I have two pair, the "six foot" pair has more up-close area, the "20 foot" has more mid-range. I often use the 6 ft for up close work, and the 20 ft. for say running the layout. They might not be the right replacement just for doing up-close work, like say building a kit, if your up-close vision is really bad. You might still need full reading glasses or magnifying glasses for something like that.
thhynes I am thinking about getting back into the hobby. I had thought about HO scale however, as we all know taking over any space in the household is going to be a bit of a negotiation process. I am a bit out for that part of the negotiation, but I have a few places in mind. My max size most likely would not be greater than 4'x8'. Due to the space limitation, I am going to go back into the N Scale.

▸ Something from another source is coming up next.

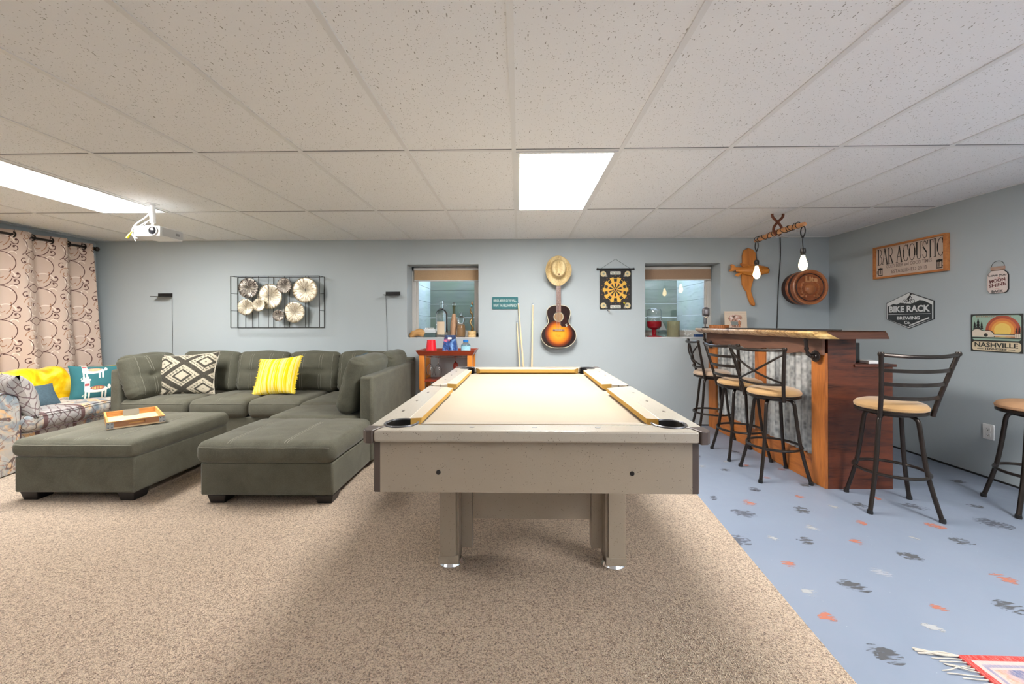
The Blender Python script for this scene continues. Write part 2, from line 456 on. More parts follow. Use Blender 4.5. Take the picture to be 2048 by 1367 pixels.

I am thinking about getting back into the hobby. I had thought about HO scale however, as we all know taking over any space in the household is going to be a bit of a negotiation process. I am a bit out for that part of the negotiation, but I have a few places in mind. My max size most likely would not be greater than 4'x8'. Due to the space limitation, I am going to go back into the N Scale.
Stix,
Do you have a link to the computer glasses? Are the prescription?